New Technique Could Save More Firefighters’ Lives

DENVER (CBS4) ― More people die in house fires than wildfires. More than 80 percent of fire fatalities happen in homes and there is no place more dangerous than the basement. The stairs create a chimney effect making it tough just to get down there … too often, firefighters don’t come out a live. North Metro Fire hopes a new rescue technique will change the odds.

While North Metro Fire Rescue was training for basement rescues, a basement floor collapsed under a firefighter in Westminster, trapping him in a burning crawl space.

“My heart dropped. It hit the floor,” said Derik Minard, Westminster Fire Battalion Chief. “It was an immediate, we have to rescue one of our own, situation.”

But even with a specialized team, that style of rescue can take a half hour. Castonguay thought there had to be a better way — enter the “firefighter drag.”

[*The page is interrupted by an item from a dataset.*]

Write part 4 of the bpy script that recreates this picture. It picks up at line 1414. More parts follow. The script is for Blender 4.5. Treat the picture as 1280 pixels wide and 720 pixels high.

“You undo your belt buckle, squat down by the firefighter,” Castonguay explained to CBS4’s Shaun Boyd. “You’re going to strap that in under his shoulder straps.”

Using only the straps of their air packs, and leg muscles, Castonguay said one firefighter can now tow a partner up and out of danger in as little as two minutes.

North Metro Fire said the firefighter drag also improves the odds of saving other victims of basement fires. They say they won’t go in to rescue other people if they can’t get out safely themselves.